Também há algo do olhar fascinado de Jacques Demy pela paisagem de Los Angeles (como não associar as cenas do carro conversível pela paisagem de L.A. de Model Shop com as do veículo de Americano pelas highways da mesma cidade?). Como o pai, Mathieu tem um olhar impressionado sobre essa metrópole, de quem a vê com medo e admiração; é claramente a visão de um estrangeiro (tanto é assim que, em seu carro, o personagem Martin é mostrado ao som de “L.A. Woman”, do The Doors, que é um clichê equivalente ao que de cineastas não-brasileiros que inserem “Garota de Ipanema” em seus filmes ao mostrar imagens do bairro da zona sul carioca).

Há ainda outra marca “genética” notável: Mathieu Demy dá em seu filme prosseguimento a uma espécie de tradição familiar de reaproveitar personagens criados em filmes anteriores e inseri-los no filme atual. No caso, ele ressuscita um personagem criado pela mãe, Martin, de Documenteur, que agora surge adulto; lembremos que Varda também voltou a falar dos mesmos personagens de Les Glaneurs et la Glaneuse dois anos mais tarde, em Deux Ans Après; e que Jacques Demy era ainda mais afeito a esse procedimento – além de fazer reviver a própria Lola em Model Shop, também deu vida novamente a Roland Cassard (também de Lola, a Flor Proibida) em Os Guarda-Chuvas do Amor.

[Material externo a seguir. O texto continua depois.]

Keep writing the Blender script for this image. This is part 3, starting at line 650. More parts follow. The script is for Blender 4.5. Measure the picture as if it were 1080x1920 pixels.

Tantas referências ao universo cinematográfico paterno e materno surgem de maneira natural, nunca forçada, em Americano, que é um filme sobre um homem confrontado com a sua herança. Isso se aplica tanto ao personagem Martin, que tem que lidar com as lembranças e o apartamento deixado pela mãe, quanto a Mathieu e a ligação com a arte que herdou dos pais. Mesmo que sem querer, o diretor fez talvez a mais bela homenagem que Jacques e Agnès poderiam receber.